:: Provided material ::
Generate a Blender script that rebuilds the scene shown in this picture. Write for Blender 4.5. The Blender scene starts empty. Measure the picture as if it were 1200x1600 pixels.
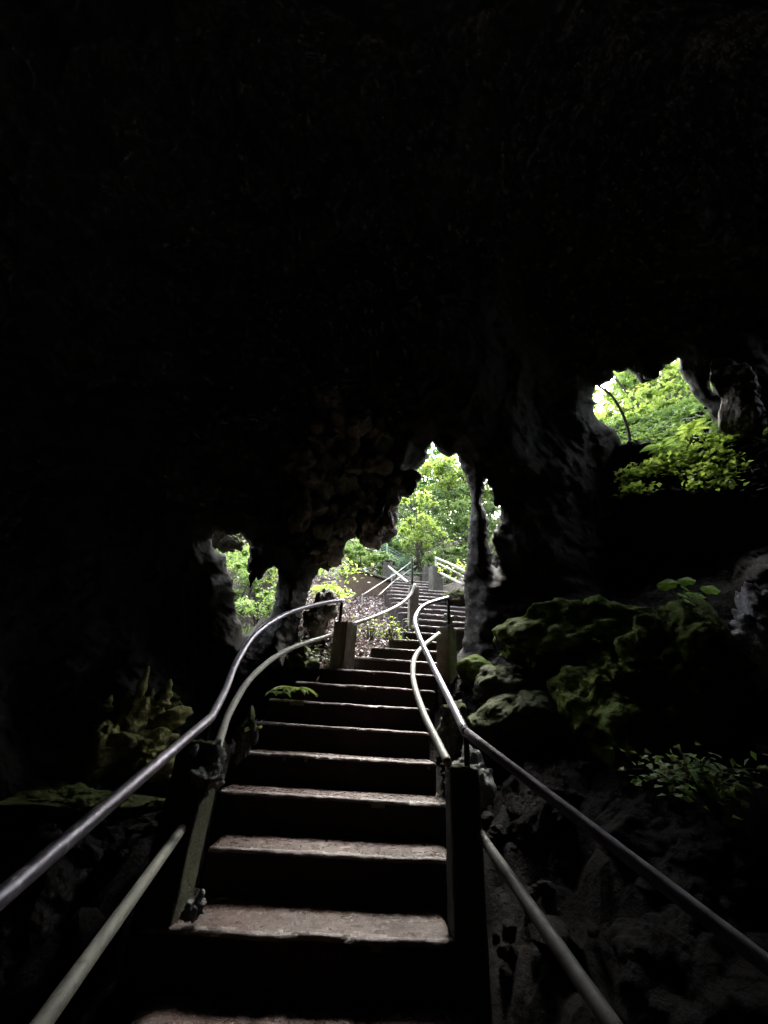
import bpy, bmesh, math, random
import numpy as np
from mathutils import Vector, Matrix
random.seed(5); RNG = np.random.default_rng(5)
scene = bpy.context.scene
COL = scene.collection

# ------------------------------------------------------------------ camera, sky, sun, exposure
TH, RO, YA, FPX = 0.502, -0.064, 0.034, 600.0      # pitch up, roll, yaw, focal length in pixels of a 1200 px wide frame
ca, sa = math.cos(YA), math.sin(YA)
r0 = Vector((ca, -sa, 0)); f0 = Vector((sa, ca, 0)); up = Vector((0, 0, 1))
FWD = f0*math.cos(TH) + up*math.sin(TH)
u0 = -f0*math.sin(TH) + up*math.cos(TH)
RIGHT = r0*math.cos(RO) - u0*math.sin(RO)
UP = r0*math.sin(RO) + u0*math.cos(RO)
cam_d = bpy.data.cameras.new('camera'); cam = bpy.data.objects.new('camera', cam_d); COL.objects.link(cam)
cam.matrix_world = Matrix(((RIGHT.x, UP.x, -FWD.x, 0), (RIGHT.y, UP.y, -FWD.y, 0), (RIGHT.z, UP.z, -FWD.z, 0), (0, 0, 0, 1)))
cam_d.sensor_fit = 'HORIZONTAL'; cam_d.sensor_width = 36; cam_d.lens = FPX/1200*36
cam_d.clip_start = 0.02; cam_d.clip_end = 500
scene.camera = cam

SUN_EL, SUN_AZ = 55, 20            # degrees; azimuth measured from +Y towards +X
world = bpy.data.worlds.new('World'); scene.world = world; world.use_nodes = True
nt = world.node_tree; nt.nodes.clear()
sky = nt.nodes.new('ShaderNodeTexSky'); sky.sky_type = 'NISHITA'; sky.sun_disc = False
sky.sun_elevation = math.radians(SUN_EL); sky.sun_rotation = math.radians(SUN_AZ)
sky.dust_density = 4.0; sky.air_density = 1.0; sky.ozone_density = 1.0
bg = nt.nodes.new('ShaderNodeBackground'); bg.inputs['Strength'].default_value = 0.15
wo = nt.nodes.new('ShaderNodeOutputWorld')
hs = nt.nodes.new('ShaderNodeHueSaturation'); hs.inputs['Saturation'].default_value = .3       # hazy, nearly white overcast
nt.links.new(sky.outputs[0], hs.inputs['Color']); nt.links.new(hs.outputs[0], bg.inputs['Color']); nt.links.new(bg.outputs[0], wo.inputs['Surface'])
sun_d = bpy.data.lights.new('sun', 'SUN'); sun_d.energy = 1.0; sun_d.angle = math.radians(14); sun_d.color = (1, .95, .86)
sun = bpy.data.objects.new('sun', sun_d); COL.objects.link(sun)
e, a = math.radians(SUN_EL), math.radians(SUN_AZ)
sd = Vector((math.sin(a)*math.cos(e), math.cos(a)*math.cos(e), math.sin(e)))
sun.rotation_euler = sd.to_track_quat('Z', 'Y').to_euler()
scene.view_settings.view_transform = 'Standard'; scene.view_settings.look = 'None'
scene.view_settings.exposure = 3.5; scene.view_settings.gamma = 1
scene.cycles.max_bounces = 8; scene.cycles.diffuse_bounces = 5; scene.cycles.transmission_bounces = 4
scene.cycles.use_denoising = True
scene.cycles.sample_clamp_indirect = 6.0
scene.cycles.caustics_reflective = False; scene.cycles.caustics_refractive = False

# ------------------------------------------------------------------ geometry helpers
RIGHTn, UPn, FWDn = np.array(RIGHT), np.array(UP), np.array(FWD)
def ray(px, py):                                    # unit direction through a photo pixel
    px, py = np.asarray(px, float), np.asarray(py, float)
    d = FWDn + RIGHTn*((px-600)/FPX)[..., None] + UPn*((800-py)/FPX)[..., None]
    return d/np.linalg.norm(d, axis=-1, keepdims=True)
def R(px, py, dist): return Vector(ray(px, py)*dist)
def P(px, py, D):                                   # point at forward (Y) distance D
    d = ray(px, py); return Vector(d*(D/d[1]))
T_, R_ = 0.312, 0.17
def stair_z(y): return -0.892 + R_*(y-1.761)/T_
def PH(px, py, h):                                  # point on the plane h above the stair pitch line
    d = ray(px, py); k = R_/T_
    t = (-0.892 - 1.761*k + h)/(d[2]-k*d[1]); return Vector(d*t)
def Xat(px, D, z):
    lo, hi = -30., 30.
    for _ in range(50):
        m = (lo+hi)/2; v = np.array((m, D, z)); c = 600+FPX*(v@RIGHTn)/(v@FWDn)
        if c < px: lo = m
        else: hi = m
    return m

_perm = np.random.default_rng(11).permutation(4096)
def _h(ix, iy, iz, s=0):
    return _perm[(ix*73 + _perm[(iy*37 + _perm[(iz*131+s*977) & 4095]) & 4095]) & 4095]/4095.0
def vnoise(p, s=0):                                 # value noise, -1..1
    i = np.floor(p).astype(int); f = p-i; f = f*f*(3-2*f); out = 0
    for dx in (0, 1):
        for dy in (0, 1):
            for dz in (0, 1):
                w = (f[:, 0] if dx else 1-f[:, 0])*(f[:, 1] if dy else 1-f[:, 1])*(f[:, 2] if dz else 1-f[:, 2])
                out = out + w*_h(i[:, 0]+dx, i[:, 1]+dy, i[:, 2]+dz, s)
    return out*2-1
def fbm(p, sc, octv=4, s=0, gain=.5):
    o = 0; a = 1.; t = 0
    for k in range(octv):
        o = o + a*vnoise(p*sc*(2**k)+k*17.3, s+k); t += a; a *= gain
    return o/t
def worley(p, s=0):
    i = np.floor(p).astype(int); best = np.full(len(p), 9.)
    for dx in (-1, 0, 1):
        for dy in (-1, 0, 1):
            for dz in (-1, 0, 1):
                c = i+np.array((dx, dy, dz))
                q = c + np.stack([_h(c[:, 0], c[:, 1], c[:, 2], s+k) for k in (1, 2, 3)], 1)
                best = np.minimum(best, ((p-q)**2).sum(1))
    return np.sqrt(best)
def lobes(p, sc, s=0): return np.sqrt(np.clip(1-np.clip(worley(p*sc, s), 0, 1)**2, 0, 1))

def mesh_np(name, V, faces, mat=None, parent=None, smooth=True, mats=None, midx=None):
    """faces: list of integer arrays (each n x k) -> one mesh object"""
    me = bpy.data.meshes.new(name)
    faces = [np.asarray(f) for f in (faces if isinstance(faces, list) else [faces]) if len(f)]
    V = np.asarray(V, np.float32)
    loops = np.concatenate([f.ravel() for f in faces]).astype(np.int32)
    tot = np.concatenate([np.full(len(f), f.shape[1]) for f in faces]).astype(np.int32)
    st = np.concatenate([[0], np.cumsum(tot)[:-1]]).astype(np.int32)
    me.vertices.add(len(V)); me.vertices.foreach_set('co', V.ravel())
    me.loops.add(len(loops)); me.loops.foreach_set('vertex_index', loops)
    me.polygons.add(len(tot)); me.polygons.foreach_set('loop_start', st)
    try: me.polygons.foreach_set('loop_total', tot)
    except Exception: pass
    me.polygons.foreach_set('use_smooth', np.full(len(tot), bool(smooth)))
    me.update(calc_edges=True); me.validate()
    if mats:
        for m in mats: me.materials.append(m)
        if midx is not None: me.polygons.foreach_set('material_index', np.asarray(midx, np.int32))
    elif mat: me.materials.append(mat)
    o = bpy.data.objects.new(name, me); COL.objects.link(o)
    if parent: o.parent = parent
    return o
def tag(o, label=None, cat=None, group=None, kind=None):
    if label: o['label'] = label
    if cat: o['category'] = cat
    if group: o['group'] = group
    if kind: o['kind'] = kind
    return o
def empty(name, loc, label, cat, group=None):
    o = bpy.data.objects.new(name, None); COL.objects.link(o); o.location = loc; o.empty_display_size = .2
    return tag(o, label, cat, group)
def adopt(child, root):                             # geometry is authored in world space
    child.parent = root; child.matrix_parent_inverse = Matrix.Translation(-Vector(root.location)); return child

class MB:                                           # collects numpy pieces
    def __init__(s): s.V = []; s.F = {}; s.n = 0
    def add(s, V, F):
        V = np.asarray(V, float)
        for f in (F if isinstance(F, list) else [F]):
            f = np.asarray(f)
            if len(f): s.F.setdefault(f.shape[1], []).append(f+s.n)
        s.V.append(V); s.n += len(V)
    def build(s, name, mat, root=None, smooth=True):
        o = mesh_np(name, np.concatenate(s.V), [np.concatenate(v) for v in s.F.values()], mat, None, smooth)
        if root: adopt(o, root)
        return o
def smooth_path(pts, n=10):
    pts = [np.array(p, float) for p in pts]
    if len(pts) < 3: return np.array([pts[0]+(pts[-1]-pts[0])*t for t in np.linspace(0, 1, n+1)])
    P_ = [2*pts[0]-pts[1]]+pts+[2*pts[-1]-pts[-2]]; out = []
    for i in range(1, len(P_)-2):
        a, b, c, d = P_[i-1:i+3]
        for t in np.linspace(0, 1, n, endpoint=False):
            out.append(.5*((2*b)+(-a+c)*t+(2*a-5*b+4*c-d)*t*t+(-a+3*b-3*c+d)*t**3))
    out.append(pts[-1]); return np.array(out)
def tube(path, rad, seg=12, cap=True, rough=0.0, s=0):
    path = np.asarray(path); n = len(path); rad = np.broadcast_to(np.asarray(rad, float), (n,))
    tan = np.gradient(path, axis=0); tan /= np.linalg.norm(tan, axis=1, keepdims=True)+1e-9
    ref = np.array((0, 0, 1.)) if abs(tan[0][2]) < .9 else np.array((1., 0, 0))
    V = []
    u = np.cross(tan[0], ref); u /= np.linalg.norm(u)
    for i in range(n):
        u = u-tan[i]*(u@tan[i]); u /= np.linalg.norm(u); v = np.cross(tan[i], u)
        ang = np.arange(seg)*2*math.pi/seg
        V.append(path[i]+rad[i]*(np.cos(ang)[:, None]*u+np.sin(ang)[:, None]*v))
    V = np.concatenate(V)
    if rough:
        c = np.repeat(path, seg, 0); V = V+(V-c)/np.repeat(rad, seg)[:, None]*(rough*fbm(V, 9, 3, s))[:, None]
    i, j = np.meshgrid(np.arange(n-1), np.arange(seg), indexing='ij'); i = i.ravel(); j = j.ravel()
    q = np.stack([i*seg+j, i*seg+(j+1) % seg, (i+1)*seg+(j+1) % seg, (i+1)*seg+j], 1)
    F = [q]
    if cap:
        V = np.concatenate([V, path[:1]-tan[:1]*rad[0]*.4, path[-1:]+tan[-1:]*rad[-1]*.4]); k = n*seg; jj = np.arange(seg)
        F.append(np.stack([(jj+1) % seg, jj, np.full(seg, k)], 1))
        F.append(np.stack([(n-1)*seg+jj, (n-1)*seg+(jj+1) % seg, np.full(seg, k+1)], 1))
    return V, F
def boxgrid(size, n, bevel=.0):
    """subdivided box centred on the origin in x,y with base at z=0"""
    bm = bmesh.new(); bmesh.ops.create_cube(bm, size=1)
    bmesh.ops.subdivide_edges(bm, edges=bm.edges[:], cuts=1, use_grid_fill=True)
    bm.free()
    sx, sy, sz = size; nx, ny, nz = n; V = []; F = []; idx = {}
    def vid(i, j, k):
        if (i, j, k) not in idx: idx[(i, j, k)] = len(V); V.append(((i/nx-.5)*sx, (j/ny-.5)*sy, k/nz*sz))
        return idx[(i, j, k)]
    for i in range(nx):
        for j in range(ny):
            F.append([vid(i, j, 0), vid(i, j+1, 0), vid(i+1, j+1, 0), vid(i+1, j, 0)])
            F.append([vid(i, j, nz), vid(i+1, j, nz), vid(i+1, j+1, nz), vid(i, j+1, nz)])
    for i in range(nx):
        for k in range(nz):
            F.append([vid(i, 0, k), vid(i+1, 0, k), vid(i+1, 0, k+1), vid(i, 0, k+1)])
            F.append([vid(i, ny, k), vid(i, ny, k+1), vid(i+1, ny, k+1), vid(i+1, ny, k)])
    for j in range(ny):
        for k in range(nz):
            F.append([vid(0, j, k), vid(0, j, k+1), vid(0, j+1, k+1), vid(0, j+1, k)])
            F.append([vid(nx, j, k), vid(nx, j+1, k), vid(nx, j+1, k+1), vid(nx, j, k+1)])
    V = np.array(V)
    if bevel:                                       # round the upright and upper edges
        b = bevel; h = np.array((sx/2-b, sy/2-b)); c = V.copy()
        c[:, 0] = np.clip(V[:, 0], -h[0], h[0]); c[:, 1] = np.clip(V[:, 1], -h[1], h[1]); c[:, 2] = np.minimum(V[:, 2], sz-b)
        d = V-c; L = np.linalg.norm(d, axis=1); m = L > 1e-9
        V[m] = c[m]+d[m]/L[m][:, None]*np.minimum(L[m], b)[:, None]
    return V, np.array(F)
def rotz(V, a):
    c, s = math.cos(a), math.sin(a); W = V.copy(); W[:, 0] = V[:, 0]*c-V[:, 1]*s; W[:, 1] = V[:, 0]*s+V[:, 1]*c; return W
_ico = {}
def ico(sub):
    if sub not in _ico:
        bm = bmesh.new(); bmesh.ops.create_icosphere(bm, subdivisions=sub, radius=1)
        _ico[sub] = (np.array([v.co[:] for v in bm.verts]), np.array([[v.index for v in f.verts] for f in bm.faces])); bm.free()
    return _ico[sub]
def rock_np(c, r, rz=0, sub=5, seed=0, amp=.28, fine=.05, fs=4.):
    U, F = ico(sub); V = U.copy()
    V = V*(1+amp*fbm(U+seed*7.7, 1.1, 3, seed))[:, None]
    # flattened facets, as broken limestone
    rg = np.random.default_rng(seed)
    for _ in range(9):
        n = rg.normal(size=3); n /= np.linalg.norm(n); d = rg.uniform(.62, .9); k = V@n; m = k > d
        V[m] -= np.outer((k[m]-d)*.8, n)
    V = V*np.array(r); V = rotz(V, rz)+np.array(c)
    nrm = (V-np.array(c)); nrm /= np.linalg.norm(nrm, axis=1, keepdims=True)
    V = V+nrm*(fine*fbm(V, fs, 5, seed+3, .6)+fine*.8*(lobes(V, fs*1.1, seed)-.5)-fine*.9*(1-np.abs(fbm(V, fs*.8, 5, seed+9, .55))*3).clip(-1, 1))[:, None]
    return V, F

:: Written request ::
Write out, word for word, the lines from the start of the data through the one holding "scene.camera = cam". Omit pictures.

:: Answer in full ::
Generate a Blender script that rebuilds the scene shown in this picture. Write for Blender 4.5. The Blender scene starts empty. Measure the picture as if it were 1200x1600 pixels.
import bpy, bmesh, math, random
import numpy as np
from mathutils import Vector, Matrix
random.seed(5); RNG = np.random.default_rng(5)
scene = bpy.context.scene
COL = scene.collection

# ------------------------------------------------------------------ camera, sky, sun, exposure
TH, RO, YA, FPX = 0.502, -0.064, 0.034, 600.0      # pitch up, roll, yaw, focal length in pixels of a 1200 px wide frame
ca, sa = math.cos(YA), math.sin(YA)
r0 = Vector((ca, -sa, 0)); f0 = Vector((sa, ca, 0)); up = Vector((0, 0, 1))
FWD = f0*math.cos(TH) + up*math.sin(TH)
u0 = -f0*math.sin(TH) + up*math.cos(TH)
RIGHT = r0*math.cos(RO) - u0*math.sin(RO)
UP = r0*math.sin(RO) + u0*math.cos(RO)
cam_d = bpy.data.cameras.new('camera'); cam = bpy.data.objects.new('camera', cam_d); COL.objects.link(cam)
cam.matrix_world = Matrix(((RIGHT.x, UP.x, -FWD.x, 0), (RIGHT.y, UP.y, -FWD.y, 0), (RIGHT.z, UP.z, -FWD.z, 0), (0, 0, 0, 1)))
cam_d.sensor_fit = 'HORIZONTAL'; cam_d.sensor_width = 36; cam_d.lens = FPX/1200*36
cam_d.clip_start = 0.02; cam_d.clip_end = 500
scene.camera = cam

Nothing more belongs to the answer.